In welchen Kiezen die meisten Messerangriffe stattfinden
Bezirksregion | 2017 | 2018 | 1. Quartal 2019 | Insgesamt 2017 bis 1. Quartal 2019 |
Wedding Zentrum | 100 | 87 | 19 | 206 |
Alexanderplatz | 105 | 67 | 29 | 201 |
Neuköllner Mitte/Zentrum | 74 | 76 | 23 | 173 |
Tempelhofer Vorstadt | 77 | 64 | 14 | 155 |
Osloer Straße | 71 | 66 | 15 | 152 |
Südliche Friedrichstadt | 80 | 59 | 10 | 149 |
Schöneberg Nord | 50 | 70 | 13 | 133 |
Moabit West | 61 | 51 | 20 | 132 |
Reuterstraße | 58 | 57 | 8 | 123 |
Frankfurter Allee Süd FK | 39 | 66 | 13 | 118 |
Berliner CDU: „Die Menschen in unserer Stadt haben Angst“
Die CDU forderte angesichts der Daten, Messerverbotszonen einzurichten. „Die Menschen in unserer Stadt haben Angst vor tätlichen Übergriffen.

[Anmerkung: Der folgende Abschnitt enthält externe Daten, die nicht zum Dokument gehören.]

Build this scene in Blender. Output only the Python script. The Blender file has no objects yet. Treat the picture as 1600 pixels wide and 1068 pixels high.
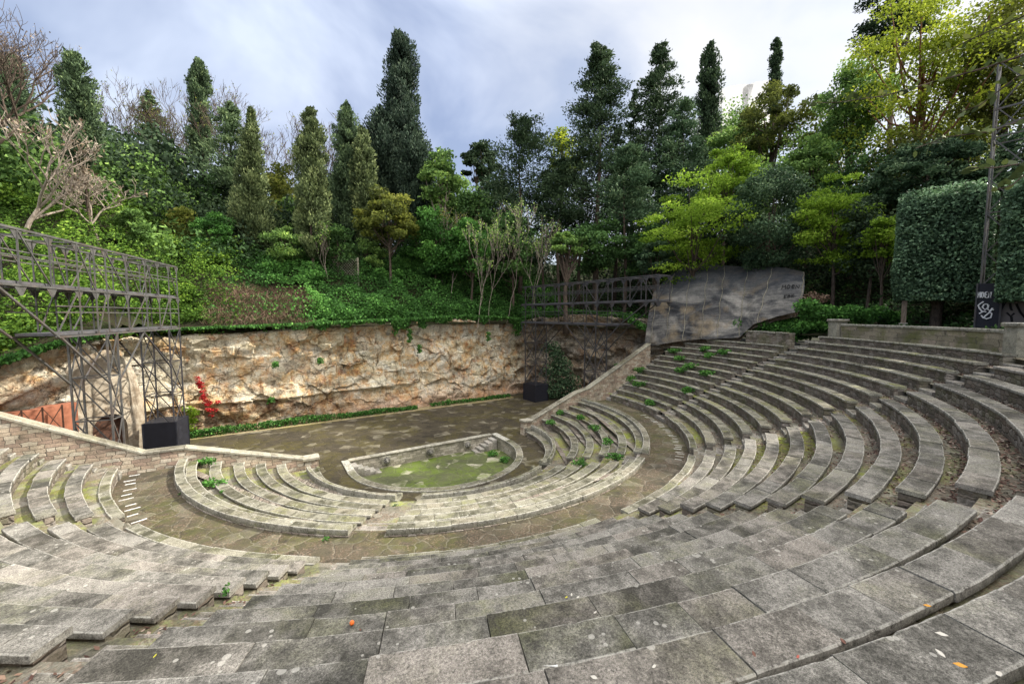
import bpy, math, random
import numpy as np
from mathutils import Vector, Matrix, geometry
S = bpy.context.scene
COL = S.collection
PI = math.pi
random.seed(11)
RNG = np.random.default_rng(11)

# ---------------------------------------------------------------- camera (14 mm lens on the top row of seats)
CAM = np.array([-9.7632, -24.7853, 6.4290])
_fa, _pt = math.radians(57.7276), 0.06885
FW = np.array([math.cos(_pt)*math.cos(_fa), math.cos(_pt)*math.sin(_fa), -math.sin(_pt)])
RT = np.array([math.sin(_fa), -math.cos(_fa), 0.0])
UP = np.cross(RT, FW)
FPX = 622.85                                  # focal length in pixels of a 1600 px wide frame
def at(px, py, t):                            # world point t metres ahead of the camera
    return CAM + t*(FW + (px-800)/FPX*RT - (py-534)/FPX*UP)
def onaxis(px, py, ax, val):
    d = FW + (px-800)/FPX*RT - (py-534)/FPX*UP
    return CAM + d*((val-CAM[ax])/d[ax])
cd = bpy.data.cameras.new('camera'); co = bpy.data.objects.new('camera', cd); COL.objects.link(co)
cd.sensor_width = 36; cd.lens = FPX/1600*36; cd.clip_start = 0.05; cd.clip_end = 2000
M = Matrix((RT, UP, -FW)).transposed().to_4x4(); M.translation = Vector(CAM)
co.matrix_world = M
S.camera = co

# ---------------------------------------------------------------- objects
def tag(o, label, cat, group=None, kind=None):
    if label: o['label'] = label
    if cat: o['category'] = cat
    if group: o['group'] = group
    if kind: o['kind'] = kind
    return o
def thing(name, label, cat, loc=(0,0,0), group=None, rotz=0.0):
    o = bpy.data.objects.new(name, None); COL.objects.link(o)
    o.empty_display_size = 0.3
    o.location = loc; o.rotation_euler = (0,0,rotz)
    return tag(o, label, cat, group)
def link(name, me, mat, parent=None, world=True):
    o = bpy.data.objects.new(name, me); COL.objects.link(o)
    for m in (mat if isinstance(mat, (list,tuple)) else [mat]): me.materials.append(m)
    if parent is not None:
        o.parent = parent
        if world:
            l = Vector((0,0,0)); p = parent
            while p is not None: l += p.location; p = p.parent
            o.location = -l
    return o
class MB:
    def __init__(s): s.v=[]; s.f=[]; s.t=[]; s.e=[]; s.m=[]
    def add(s, vs, fs, tint=0.5, edge=None, mi=0):
        b=len(s.v); s.v.extend([tuple(map(float,q)) for q in vs]); s.f.extend([tuple(b+i for i in f) for f in fs])
        s.t.extend([tint]*len(vs) if not hasattr(tint,'__len__') else list(tint))
        s.e.extend(edge if edge is not None else [0.0]*len(vs)); s.m.extend([mi]*len(fs))
    def box(s, x0,x1,y0,y1,z0,z1, tint=0.5):
        s.add([(x0,y0,z0),(x1,y0,z0),(x1,y1,z0),(x0,y1,z0),(x0,y0,z1),(x1,y0,z1),(x1,y1,z1),(x0,y1,z1)],
              [(3,2,1,0),(4,5,6,7),(0,1,5,4),(1,2,6,5),(2,3,7,6),(3,0,4,7)], tint)
    def bbox(s, c, dx, dy, dz, ang=0.0, b=0.015, tint=0.5):     # chamfered block, rotated about z
        ca,sa=math.cos(ang),math.sin(ang); vs=[]; ed=[]
        hx,hy=dx/2,dy/2
        for (i,z) in ((0,0),(1,dz-b),(2,dz)):
            o = b if i==2 else 0
            for (sx,sy) in ((-1,-1),(1,-1),(1,1),(-1,1)):
                x=sx*(hx-o); y=sy*(hy-o)
                vs.append((c[0]+x*ca-y*sa, c[1]+x*sa+y*ca, c[2]+z)); ed.append(1.0 if i else 0.0)
        fs=[(3,2,1,0)]
        for r in (0,4):
            for k in range(4): fs.append((r+k, r+(k+1)%4, r+4+(k+1)%4, r+4+k))
        fs.append((8,9,10,11)); s.add(vs,fs,tint,ed)
    def bar(s, a, b, w=0.06, h=None, tint=0.5):
        a=Vector(a); b=Vector(b); d=(b-a)
        if d.length<1e-6: return
        d.normalize(); h=h or w
        u=d.cross(Vector((0,0,1)))
        if u.length<1e-3: u=Vector((1,0,0))
        u.normalize(); n=u.cross(d)
        vs=[]
        for p in (a,b):
            for (i,j) in ((-1,-1),(1,-1),(1,1),(-1,1)): vs.append(p+u*(i*w/2)+n*(j*h/2))
        s.add(vs,[(3,2,1,0),(4,5,6,7),(0,1,5,4),(1,2,6,5),(2,3,7,6),(3,0,4,7)],tint)
    def tube(s, pts, rad, n=6, tint=0.5, cap=True):
        pts=[Vector(p) for p in pts]; vs=[]; fs=[]
        if not hasattr(rad,'__len__'): rad=[rad]*len(pts)
        pu=None
        for i,p in enumerate(pts):
            d=(pts[min(i+1,len(pts)-1)]-pts[max(i-1,0)])
            if d.length<1e-7: d=Vector((0,0,1))
            d.normalize()
            if pu is None:
                u=d.cross(Vector((0.3,0.2,1))) 
                if u.length<1e-3: u=d.cross(Vector((1,0,0)))
            else: u=pu-d*pu.dot(d)
            u.normalize(); pu=u; w=d.cross(u)
            for k in range(n):
                a=2*PI*k/n; vs.append(p+(u*math.cos(a)+w*math.sin(a))*rad[i])
        for i in range(len(pts)-1):
            for k in range(n):
                fs.append((i*n+k,i*n+(k+1)%n,(i+1)*n+(k+1)%n,(i+1)*n+k))
        if cap:
            fs.append(tuple(range(n-1,-1,-1))); o=(len(pts)-1)*n; fs.append(tuple(o+k for k in range(n)))
        s.add(vs,fs,tint)
    def grid(s, P, tint=0.5, edge=None, flip=False):            # P: rows x cols x 3
        R,Cn=len(P),len(P[0]); vs=[q for r in P for q in r]; fs=[]
        for i in range(R-1):
            for j in range(Cn-1):
                q=(i*Cn+j,i*Cn+j+1,(i+1)*Cn+j+1,(i+1)*Cn+j)
                fs.append(q[::-1] if flip else q)
        s.add(vs,fs,tint,edge)
    def mesh(s, name, smooth=False):
        me=bpy.data.meshes.new(name); me.from_pydata(s.v,[],s.f)
        a=me.attributes.new('tint','FLOAT','POINT'); a.data.foreach_set('value',np.array(s.t,dtype=np.float32))
        a=me.attributes.new('edge','FLOAT','POINT'); a.data.foreach_set('value',np.array(s.e,dtype=np.float32))
        if smooth: me.polygons.foreach_set('use_smooth',np.ones(len(s.f),dtype=bool))
        if any(s.m): me.polygons.foreach_set('material_index',np.array(s.m,dtype=np.int32))
        me.update(); return me
    def build(s, name, mat, parent=None, smooth=False, world=True):
        return link(name, s.mesh(name,smooth), mat, parent, world)
def quads_np(name, V, tint, fv=4):                              # V: N x fv x 3 loose polygons
    n=len(V); me=bpy.data.meshes.new(name)
    me.vertices.add(n*fv); me.vertices.foreach_set('co',V.reshape(-1).astype(np.float32))
    me.loops.add(n*fv); me.loops.foreach_set('vertex_index',np.arange(n*fv,dtype=np.int32))
    me.polygons.add(n); me.polygons.foreach_set('loop_start',np.arange(0,n*fv,fv,dtype=np.int32))
    a=me.attributes.new('tint','FLOAT','POINT'); a.data.foreach_set('value',np.repeat(tint,fv).astype(np.float32))
    me.update(calc_edges=True); me.validate(); return me
def unit(a): return a/np.maximum(np.linalg.norm(a,axis=-1,keepdims=True),1e-9)
def leaf_quads(c, d=None, L=0.2, W=0.1, jit=0.6):
    n=len(c); r=unit(RNG.normal(size=(n,3)))
    a=r if d is None else unit(d+jit*r)
    b=unit(np.cross(a,unit(RNG.normal(size=(n,3)))))
    L=np.broadcast_to(L,(n,))[:,None]*(0.7+0.6*RNG.random((n,1))); W=np.broadcast_to(W,(n,))[:,None]*(0.7+0.6*RNG.random((n,1)))
    return np.stack([c-a*L/2, c+b*W/2+a*L*0.08, c+a*L/2, c-b*W/2+a*L*0.08],axis=1)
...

Und sie haben Angst davor, dass diese auch unter Einsatz von Messern erfolgen“, sagte CDU-Fraktionschef Dregger. Die Zahlen zeigten, dass die Angst berechtigt sei. Der Senat dürfe nicht länger untätig bleiben.
Nach dem Willen der CDU sollte das Tragen von Messern an Orten verboten werden, in denen in den beiden vergangenen Jahren jeweils 20 und mehr Straftaten mit Messern ausgeführt worden seien. Laut Statistik seien das 43 Orte. Darunter sind auch vermeintlich sichere Gegenden wie zum Beispiel die Region Alt-Reinickendorf oder Mariendorf. Gesetze müssten dafür nicht geändert werden, sagte Dregger.

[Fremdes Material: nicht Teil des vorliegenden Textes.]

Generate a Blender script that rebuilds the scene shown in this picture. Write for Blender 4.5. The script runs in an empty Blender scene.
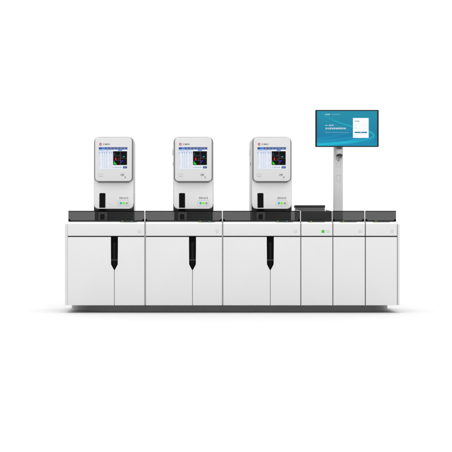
import bpy, bmesh, math, random
from mathutils import Vector, Matrix

scene = bpy.context.scene
COL = scene.collection
random.seed(4)

# ------------------------------------------------------------------ frame of reference
S = 0.01                    # metres per photo pixel on the front plane of the cabinets (Y = 0)
D = 13.6                    # camera distance to that plane
VX, VY = 175.0, 211.0       # vanishing point of the photo
FLOOR = 313.0
CX = (VX - 226) * S
CZ = (FLOOR - VY) * S

def wx(px, d=0.0): return CX + (px - VX) * S * (D + d) / D
def wz(py, d=0.0): return CZ + (VY - py) * S * (D + d) / D

# ------------------------------------------------------------------ materials
def _new(name):
    m = bpy.data.materials.new(name); m.use_nodes = True
    nt = m.node_tree
    return m, nt, nt.nodes['Principled BSDF']

def srgb(r, g, b):
    f = lambda c: (c/255/12.92) if c/255 <= 0.04045 else ((c/255+0.055)/1.055)**2.4
    return (f(r), f(g), f(b), 1)

def paint(name, col, rough=0.4, spec=0.4, metal=0.0, var=0.03, scale=9.0, bump=0.0, bscale=900.0):
    m, nt, p = _new(name)
    p.inputs['Roughness'].default_value = rough
    p.inputs['Specular IOR Level'].default_value = spec
    p.inputs['Metallic'].default_value = metal
    tc = nt.nodes.new('ShaderNodeTexCoord')
    nz = nt.nodes.new('ShaderNodeTexNoise'); nz.inputs['Scale'].default_value = scale
    nz.inputs['Detail'].default_value = 4
    nt.links.new(tc.outputs['Object'], nz.inputs['Vector'])
    mx = nt.nodes.new('ShaderNodeMix'); mx.data_type = 'RGBA'
    c = tuple(col[:3])
    mx.inputs[6].default_value = tuple(max(0, v*(1-var)) for v in c) + (1,)
    mx.inputs[7].default_value = tuple(min(1, v*(1+var)) for v in c) + (1,)
    nt.links.new(nz.outputs['Fac'], mx.inputs[0])
    nt.links.new(mx.outputs[2], p.inputs['Base Color'])
    mr = nt.nodes.new('ShaderNodeMapRange')
    mr.inputs[3].default_value = rough*0.85; mr.inputs[4].default_value = min(1, rough*1.15)
    nt.links.new(nz.outputs['Fac'], mr.inputs[0]); nt.links.new(mr.outputs[0], p.inputs['Roughness'])
    if bump:
        n2 = nt.nodes.new('ShaderNodeTexNoise'); n2.inputs['Scale'].default_value = bscale
        nt.links.new(tc.outputs['Object'], n2.inputs['Vector'])
        b = nt.nodes.new('ShaderNodeBump'); b.inputs['Strength'].default_value = bump
        b.inputs['Distance'].default_value = 0.001
        nt.links.new(n2.outputs['Fac'], b.inputs['Height']); nt.links.new(b.outputs[0], p.inputs['Normal'])
    return m

def glow(name, col, strength=1.0):
    m, nt, p = _new(name)
    p.inputs['Base Color'].default_value = (0.004, 0.004, 0.004, 1)
    p.inputs['Roughness'].default_value = 0.35
    p.inputs['Specular IOR Level'].default_value = 0.02
    p.inputs['Emission Color'].default_value = col
    p.inputs['Emission Strength'].default_value = strength
    return m

W = 0.718
M = {}
M['white'] = paint('white_powder_coat', (W, W, W), 0.45, 0.35, var=0.012, scale=3, bump=0.08)
M['deck'] = paint('lit_white', (0.86, 0.86, 0.86), 0.35, 0.4, var=0.01)  # whiter than the panels, light from above painted into the colour
M['white_edge'] = paint('white_moulded_plastic', (0.68, 0.68, 0.68), 0.38, 0.4, var=0.012, bump=0.05)
M['panel'] = paint('brightened_white_panel', (0.80, 0.80, 0.80), 0.4, 0.4, var=0.012, bump=0.05)  # lightened to offset the shade above the dark covers
M['head_shade'] = paint('grey_head_shade', (0.20, 0.20, 0.203), 0.5, 0.2, var=0.03)  # dark tone painted in for shade around and under the head
M['shell'] = paint('shaded_grey_shell', (0.56, 0.56, 0.565), 0.45, 0.3, var=0.02, bump=0.05)  # greyed so the housing's flanks look shaded
M['groove'] = paint('grey_groove', (0.20, 0.20, 0.205), 0.6, 0.2)
M['seam'] = paint('grey_seam_strip', (0.34, 0.34, 0.34), 0.6, 0.2)
M['dark'] = paint('dark_gap_shade', (0.018, 0.018, 0.019), 0.7, 0.15)  # near black, paints shade into the gaps between panels
M['shadow_plinth'] = paint('grey_shadow_plinth', (0.40, 0.40, 0.40), 0.6, 0.15, var=0.05)  # tone set to give the shadow band under the cabinets
M['black'] = paint('black_plastic', (0.003, 0.003, 0.003), 0.5, 0.02, var=0.1)
M['black_sheen'] = paint('black_satin_plastic', (0.006, 0.006, 0.006), 0.4, 0.03, var=0.1)
M['track'] = paint('grey_track_belt', (0.13, 0.13, 0.13), 0.5, 0.15, var=0.08)
M['rib'] = paint('dark_rib_plastic', (0.014, 0.014, 0.014), 0.5, 0.05, var=0.1)
M['black_line'] = paint('dark_grey_plastic', (0.035, 0.035, 0.036), 0.45, 0.2, var=0.1)
M['hood'] = paint('charcoal_hood', (0.022, 0.022, 0.0225), 0.42, 0.12, var=0.08)
M['hood_grey'] = paint('grey_hood_lid', (0.21, 0.21, 0.212), 0.45, 0.15, var=0.06)
M['base'] = paint('dark_analyzer_base', (0.20, 0.20, 0.202), 0.5, 0.2, var=0.06)
M['port'] = paint('grey_port_block', (0.55, 0.55, 0.55), 0.5, 0.2, var=0.06)
M['metal'] = paint('brushed_grey_metal', (0.60, 0.60, 0.605), 0.42, 0.3, metal=0.0, var=0.025, scale=14)
M['lid'] = paint('charcoal_lid', (0.05, 0.05, 0.051), 0.45, 0.1, var=0.06)
M['bracket'] = paint('grey_cast_bracket', (0.36, 0.36, 0.365), 0.45, 0.3, var=0.1, scale=40)
M['metal_dark'] = paint('dark_hinge_metal', (0.14, 0.14, 0.145), 0.4, 0.3, var=0.06)
M['metal_light'] = paint('bright_hinge_metal', (0.60, 0.60, 0.60), 0.35, 0.4, var=0.03)
M['outline'] = paint('grey_outline', (0.47, 0.47, 0.475), 0.5, 0.2)
M['outline2'] = paint('grey_pictogram', (0.28, 0.28, 0.29), 0.5, 0.2)
M['ink'] = paint('dark_print', (0.045, 0.045, 0.05), 0.5, 0.2)
M['ink_grey'] = paint('grey_print', (0.17, 0.17, 0.18), 0.5, 0.2)
M['logo_red'] = paint('red_print', (0.50, 0.045, 0.06), 0.5, 0.2)
M['bezel'] = paint('black_bezel', (0.010, 0.009, 0.009), 0.4, 0.15)
M['teal_btn'] = glow('teal_button', srgb(60, 185, 196), 0.95)
M['lime_btn'] = glow('lime_button', srgb(130, 236, 30), 1.0)
M['grey_btn'] = paint('grey_button', (0.40, 0.40, 0.41), 0.4, 0.3)
M['green_led'] = glow('green_led', srgb(66, 204, 48), 1.0)
M['lime_led'] = glow('lime_led', srgb(120, 200, 60), 0.8)
M['teal_led'] = glow('teal_led', srgb(80, 170, 165), 0.7)
# screen inks
for k, c in dict(s_white=(236, 241, 250), s_pale=(214, 224, 242), s_head=(74, 96, 152), s_tab=(80, 142, 244),
                 s_btn=(70, 88, 140), s_line=(172, 182, 204), s_txt=(120, 130, 158), s_black=(9, 9, 11), s_grid=(88, 90, 92),
                 s_red=(232, 26, 26), s_green=(32, 226, 38), s_blue=(58, 38, 236), s_cyan=(34, 206, 214),
                 s_mag=(176, 36, 190), m_card=(253, 254, 255), m_text=(225, 240, 246), m_text2=(150, 205, 220),
                 m_btn=(28, 124, 158), m_dark=(60, 66, 72), m_line=(222, 226, 230), m_lab=(168, 176, 182)).items():
    M[k] = glow('screen_' + k[2:] + ('_login' if k[0] == 'm' else '_chart'), srgb(*c), 0.97)

# smoky acrylic: tinted see-through sheet with a faint sheen
def smoky():
    m = bpy.data.materials.new('smoky_acrylic'); m.use_nodes = True
    nt = m.node_tree; nt.nodes.clear()
    out = nt.nodes.new('ShaderNodeOutputMaterial')
    tr = nt.nodes.new('ShaderNodeBsdfTransparent'); tr.inputs[0].default_value = (0.335, 0.335, 0.337, 1)
    gl = nt.nodes.new('ShaderNodeBsdfGlossy'); gl.inputs['Roughness'].default_value = 0.12
    mx = nt.nodes.new('ShaderNodeMixShader'); mx.inputs[0].default_value = 0.012
    nt.links.new(tr.outputs[0], mx.inputs[1]); nt.links.new(gl.outputs[0], mx.inputs[2])
    nt.links.new(mx.outputs[0], out.inputs[0])
    return m
M['smoky'] = smoky()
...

Tatsächlich ermächtigt das Waffengesetz die Bundesländer, das Führen von Waffen auf öffentlichen Straßen und Plätzen zu verbieten, wenn dort besonders viele Straftaten mit Waffen verübt wurden. Laut Gesetz müssten zudem Tatsachen die Annahme rechtfertigen, dass auch künftig mit vielen Straftaten zu rechnen sei.

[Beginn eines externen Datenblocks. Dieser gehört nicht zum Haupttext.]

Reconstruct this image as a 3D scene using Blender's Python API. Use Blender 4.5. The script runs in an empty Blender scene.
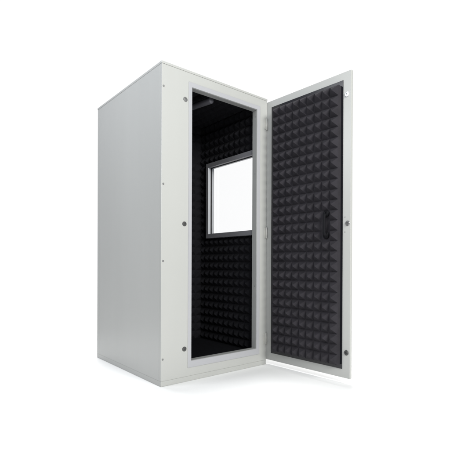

Dregger fordert hohe Kontrolldichte
Mit der Aufstellung der Innenverwaltung liege nun eine Datenbasis vor, um das Gesetz anwenden zu können. „Daher fordere ich den Senat auf, von dieser Ermächtigung endlich Gebrauch zu machen“, sagte Burkard Dregger. Die personellen Ressourcen der Polizei seien begrenzt.
Um eine „wirksame Kontrolldichte zu erreichen, sollte ein Konzept der abwechselnden und wiederkehrenden Kontrollen durchgeführt werden, wobei die Kontrolldichte in den absoluten Messer-Hotspots am höchsten sein sollte“, sagte Dregger. Die CDU werde einen entsprechenden Antrag in das Abgeordnetenhaus einbringen.
Für weitreichende Änderungen muss Waffengesetz geändert werden
Angriffe mit Messern beschäftigen die Politik schon seit vielen Jahren. Bewegung kam in die Diskussion erst kürzlich durch einen Beschluss der Innenministerkonferenz. Die Ressortchefs forderten den Bund darin auf, es den Bundesländern zu ermöglichen, Messerverbotszonen nicht nur in kriminalitätsbelasteten Orten, sondern auch in anderen Vierteln einzurichten.
Für diese im Vergleich zur heutigen Gesetzeslage sehr weitreichende Ermächtigung müsste der Bund allerdings das Waffengesetz ändern. Darauf will die Berliner CDU nicht warten und Verbotszonen daher zumindest an kriminalitätsbelasteten Orten einrichten, wie es das Waffengesetz bereits jetzt ermöglicht.
Innensenator setzt auf Verbote bei Großveranstaltungen
Innensenator Andreas Geisel (SPD) lehnt den CDU-Vorstoß allerdings ab. „Wir setzen auf zeitlich und räumlich begrenzte Verbote, zum Beispiel bei Großveranstaltungen“, sagte der Sprecher der Innenverwaltung, Martin Pallgen. Dies solle „anlassbezogen“ und in Abstimmung und nach einer Lageeinschätzung der Polizei erfolgen. Feste und dauerhafte Verbotszonen seien nicht kontrollierbar. Die CDU-Forderung gehe an der Realität vorbei.
Ob die Zahl der Messerangriffe bundesweit steigt oder sinkt, ist unklar, denn die meisten Bundesländer führen hierzu keine Statistik. Berlin gehört zu den Ausnahmen. 2011 registrierte die Hauptstadt-Polizei knapp 2500 Straftaten mit einem Messer. Im vergangenen Jahr waren es rund 2800.